WRITTEN PROBLEM
Stop after the line with "PITCH = LINK_L - 4 * WIRE": repeat exactly every line before it, beginning with the first, and that line itself.

::: PROVIDED DATA :::

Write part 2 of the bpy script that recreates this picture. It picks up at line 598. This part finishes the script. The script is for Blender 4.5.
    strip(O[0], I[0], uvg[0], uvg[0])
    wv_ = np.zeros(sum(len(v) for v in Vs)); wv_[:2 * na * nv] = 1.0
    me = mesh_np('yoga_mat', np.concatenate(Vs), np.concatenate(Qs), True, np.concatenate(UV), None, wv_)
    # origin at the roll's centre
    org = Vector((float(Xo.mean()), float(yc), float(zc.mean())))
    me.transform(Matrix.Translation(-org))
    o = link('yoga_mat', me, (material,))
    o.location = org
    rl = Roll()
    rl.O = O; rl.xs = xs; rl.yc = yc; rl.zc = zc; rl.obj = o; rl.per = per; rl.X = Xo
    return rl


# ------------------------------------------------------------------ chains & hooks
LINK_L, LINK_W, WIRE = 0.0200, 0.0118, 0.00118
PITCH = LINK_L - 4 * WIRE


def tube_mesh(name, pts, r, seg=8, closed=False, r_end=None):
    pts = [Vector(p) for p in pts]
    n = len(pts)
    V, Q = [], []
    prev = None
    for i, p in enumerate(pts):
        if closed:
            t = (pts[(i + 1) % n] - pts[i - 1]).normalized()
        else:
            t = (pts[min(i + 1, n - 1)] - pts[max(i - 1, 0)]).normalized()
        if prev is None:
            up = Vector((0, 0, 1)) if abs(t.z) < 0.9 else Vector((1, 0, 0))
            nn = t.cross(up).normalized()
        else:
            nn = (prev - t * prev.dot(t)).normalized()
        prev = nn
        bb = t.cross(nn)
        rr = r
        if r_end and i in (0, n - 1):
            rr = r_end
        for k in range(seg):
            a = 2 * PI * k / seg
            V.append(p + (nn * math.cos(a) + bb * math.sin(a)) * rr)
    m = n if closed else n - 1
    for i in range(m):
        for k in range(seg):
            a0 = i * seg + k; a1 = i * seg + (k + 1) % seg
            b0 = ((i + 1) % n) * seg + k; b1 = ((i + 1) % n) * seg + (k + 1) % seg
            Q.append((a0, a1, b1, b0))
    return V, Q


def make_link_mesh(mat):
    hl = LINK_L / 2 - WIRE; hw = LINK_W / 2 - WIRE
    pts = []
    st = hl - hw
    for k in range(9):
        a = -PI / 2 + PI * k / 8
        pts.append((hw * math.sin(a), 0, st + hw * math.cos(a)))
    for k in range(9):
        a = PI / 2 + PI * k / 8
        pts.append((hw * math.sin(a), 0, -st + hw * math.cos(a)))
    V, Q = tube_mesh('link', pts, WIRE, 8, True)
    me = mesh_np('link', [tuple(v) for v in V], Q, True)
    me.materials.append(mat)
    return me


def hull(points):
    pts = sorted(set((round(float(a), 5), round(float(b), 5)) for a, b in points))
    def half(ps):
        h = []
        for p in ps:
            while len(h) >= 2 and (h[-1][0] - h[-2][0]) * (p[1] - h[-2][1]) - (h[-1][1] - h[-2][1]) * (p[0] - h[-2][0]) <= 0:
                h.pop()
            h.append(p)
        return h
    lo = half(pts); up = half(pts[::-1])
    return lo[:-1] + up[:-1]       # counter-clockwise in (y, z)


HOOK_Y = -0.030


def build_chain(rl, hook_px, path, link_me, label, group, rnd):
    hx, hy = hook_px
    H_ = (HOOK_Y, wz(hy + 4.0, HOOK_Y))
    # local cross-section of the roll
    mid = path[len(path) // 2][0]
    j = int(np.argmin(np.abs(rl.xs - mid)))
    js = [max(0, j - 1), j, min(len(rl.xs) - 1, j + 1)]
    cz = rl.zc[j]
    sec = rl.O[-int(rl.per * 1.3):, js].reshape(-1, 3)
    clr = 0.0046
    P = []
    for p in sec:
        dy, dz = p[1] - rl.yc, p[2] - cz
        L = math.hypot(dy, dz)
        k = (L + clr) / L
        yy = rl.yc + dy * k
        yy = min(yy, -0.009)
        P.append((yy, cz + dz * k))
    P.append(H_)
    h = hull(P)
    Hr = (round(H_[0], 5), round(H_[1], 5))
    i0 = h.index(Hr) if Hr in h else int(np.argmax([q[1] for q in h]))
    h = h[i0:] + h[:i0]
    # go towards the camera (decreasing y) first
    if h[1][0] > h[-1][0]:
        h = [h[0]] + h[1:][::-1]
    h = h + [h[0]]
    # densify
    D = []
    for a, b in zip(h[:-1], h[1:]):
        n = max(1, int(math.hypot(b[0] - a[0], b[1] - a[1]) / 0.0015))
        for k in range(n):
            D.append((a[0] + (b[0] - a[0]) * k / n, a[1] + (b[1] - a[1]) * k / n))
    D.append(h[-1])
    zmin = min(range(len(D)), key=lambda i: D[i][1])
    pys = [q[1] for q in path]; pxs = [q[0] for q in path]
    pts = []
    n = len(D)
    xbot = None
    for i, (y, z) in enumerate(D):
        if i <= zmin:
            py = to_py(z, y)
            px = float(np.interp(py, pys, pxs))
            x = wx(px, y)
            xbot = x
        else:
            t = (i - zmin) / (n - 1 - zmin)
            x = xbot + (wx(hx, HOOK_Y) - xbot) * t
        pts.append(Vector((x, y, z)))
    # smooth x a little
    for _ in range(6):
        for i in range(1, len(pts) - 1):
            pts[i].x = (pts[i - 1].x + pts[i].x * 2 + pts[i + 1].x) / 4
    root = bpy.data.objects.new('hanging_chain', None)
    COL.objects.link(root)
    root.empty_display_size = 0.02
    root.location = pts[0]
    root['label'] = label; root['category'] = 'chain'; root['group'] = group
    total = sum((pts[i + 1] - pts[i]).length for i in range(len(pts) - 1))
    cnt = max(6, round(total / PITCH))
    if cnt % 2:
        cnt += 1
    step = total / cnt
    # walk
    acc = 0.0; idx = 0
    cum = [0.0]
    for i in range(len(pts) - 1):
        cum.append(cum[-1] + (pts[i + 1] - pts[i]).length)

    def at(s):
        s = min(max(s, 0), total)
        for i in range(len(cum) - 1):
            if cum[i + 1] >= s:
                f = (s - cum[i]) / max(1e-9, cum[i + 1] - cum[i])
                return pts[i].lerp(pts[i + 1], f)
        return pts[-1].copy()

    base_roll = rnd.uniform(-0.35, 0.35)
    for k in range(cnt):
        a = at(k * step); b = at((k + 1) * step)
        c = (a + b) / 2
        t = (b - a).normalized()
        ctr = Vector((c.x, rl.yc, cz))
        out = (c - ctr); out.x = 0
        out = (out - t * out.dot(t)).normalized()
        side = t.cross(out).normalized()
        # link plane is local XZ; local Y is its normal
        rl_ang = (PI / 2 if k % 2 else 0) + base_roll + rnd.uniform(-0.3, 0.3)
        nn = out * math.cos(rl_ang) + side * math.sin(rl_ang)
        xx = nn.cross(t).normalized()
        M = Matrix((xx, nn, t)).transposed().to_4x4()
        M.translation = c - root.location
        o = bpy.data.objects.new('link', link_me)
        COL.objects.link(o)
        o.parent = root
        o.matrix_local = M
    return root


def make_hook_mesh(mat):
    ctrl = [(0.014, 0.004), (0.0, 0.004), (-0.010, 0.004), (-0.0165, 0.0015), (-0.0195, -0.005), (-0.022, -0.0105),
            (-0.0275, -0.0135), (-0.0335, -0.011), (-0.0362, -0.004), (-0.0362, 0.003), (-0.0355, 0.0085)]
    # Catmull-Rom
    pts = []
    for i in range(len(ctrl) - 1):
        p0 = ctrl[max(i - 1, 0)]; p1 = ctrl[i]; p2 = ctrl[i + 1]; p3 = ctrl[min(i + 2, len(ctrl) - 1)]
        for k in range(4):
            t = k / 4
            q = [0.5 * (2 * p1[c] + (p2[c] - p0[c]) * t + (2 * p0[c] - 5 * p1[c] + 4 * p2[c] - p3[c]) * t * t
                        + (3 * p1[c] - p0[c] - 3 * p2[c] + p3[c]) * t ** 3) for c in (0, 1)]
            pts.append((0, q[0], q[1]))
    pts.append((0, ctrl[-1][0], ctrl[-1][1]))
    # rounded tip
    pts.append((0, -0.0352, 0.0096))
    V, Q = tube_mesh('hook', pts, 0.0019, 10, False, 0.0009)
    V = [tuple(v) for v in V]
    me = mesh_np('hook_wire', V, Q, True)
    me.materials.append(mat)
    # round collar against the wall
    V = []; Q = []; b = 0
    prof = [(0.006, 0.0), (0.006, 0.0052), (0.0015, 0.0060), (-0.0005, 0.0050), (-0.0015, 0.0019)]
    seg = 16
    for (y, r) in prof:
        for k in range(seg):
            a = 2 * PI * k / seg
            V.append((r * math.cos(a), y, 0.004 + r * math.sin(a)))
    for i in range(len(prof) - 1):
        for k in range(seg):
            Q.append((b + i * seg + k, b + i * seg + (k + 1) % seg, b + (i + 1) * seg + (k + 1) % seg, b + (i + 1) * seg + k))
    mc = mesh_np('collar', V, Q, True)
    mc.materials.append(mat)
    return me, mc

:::

PROBLEM SOLUTION
Write part 2 of the bpy script that recreates this picture. It picks up at line 598. This part finishes the script. The script is for Blender 4.5.
    strip(O[0], I[0], uvg[0], uvg[0])
    wv_ = np.zeros(sum(len(v) for v in Vs)); wv_[:2 * na * nv] = 1.0
    me = mesh_np('yoga_mat', np.concatenate(Vs), np.concatenate(Qs), True, np.concatenate(UV), None, wv_)
    # origin at the roll's centre
    org = Vector((float(Xo.mean()), float(yc), float(zc.mean())))
    me.transform(Matrix.Translation(-org))
    o = link('yoga_mat', me, (material,))
    o.location = org
    rl = Roll()
    rl.O = O; rl.xs = xs; rl.yc = yc; rl.zc = zc; rl.obj = o; rl.per = per; rl.X = Xo
    return rl


# ------------------------------------------------------------------ chains & hooks
LINK_L, LINK_W, WIRE = 0.0200, 0.0118, 0.00118
PITCH = LINK_L - 4 * WIRE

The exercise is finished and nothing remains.